Title:
Quasi-Static Cyclic Flexural Loading Behavior of Precast Reinforced Concrete Tunnel Segments with Glass Fiber- Reinforced Polymer Bars
Author(s):
Basil Ibrahim, Salaheldin Mousa, Hamdy M. Mohamed, and Brahim Benmokrane
Publication:
Structural Journal
Volume:
120
Issue:
4
Appears on pages(s):
73-87
Keywords:
deformability; design codes; energy dissipation; flexural and shear strength; glass fiber-reinforced polymer (GFRP) bars; hysteretic behavior; precast concrete tunnel lining (PCTL) segments; quasi-static cyclic load
DOI:
10.14359/51738719
Date:
7/1/2023
Abstract:
The strength and behavior of segments of precast concrete tunnel linings (PCTLs) reinforced internally with fiber-reinforced polymer (FRP) bars under quasi-static cyclic flexural loading is one area in which no experimental research results are available. This research investigated the cyclic behavior of glass FRP (GFRP)-reinforced PCTL segments, both experimentally and theoretically. Full-scale specimens with a total length, width, and thickness of 3100 mm (122 in.), 1500 mm (59 in.), and 250 mm (9.8 in.), respectively, were constructed and tested under quasi-static cyclic flexural
loading. Two cycles of loading and unloading were applied
at 1.25%, 2.5%, 5%, 10%, 25%, 50%, and 75% of the estimated
maximum displacement, followed by a single cycle up to failure.
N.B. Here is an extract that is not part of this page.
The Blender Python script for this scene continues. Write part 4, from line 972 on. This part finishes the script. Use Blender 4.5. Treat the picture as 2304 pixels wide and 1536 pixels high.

The test parameters included reinforcement flexural stiffness (GFRP versus steel) and GFRP longitudinal reinforcement ratio. The hysteresis response, cracking pattern, residual deformation, dissipated energy, deformability, and secant stiffness damage index of the tested specimens were defined, estimated, and evaluated. The experimental results of this study show that the hysteresis cycles of the GFRP-reinforced specimens reflected stable cyclic behavior
with no or limited strength degradation. Moreover, the test results show that the GFRP-reinforced specimens demonstrated adequate ductility index and deformability limits. A theoretical prediction according to the various current design provisions—including the flexural and shear capacities of the PCTL segments—was carried out and compared to the experimental results. The results of this study show the feasibility and efficiency of using GFRP bars instead of steel bars for PCTL segments under quasi-static cyclic flexural loading.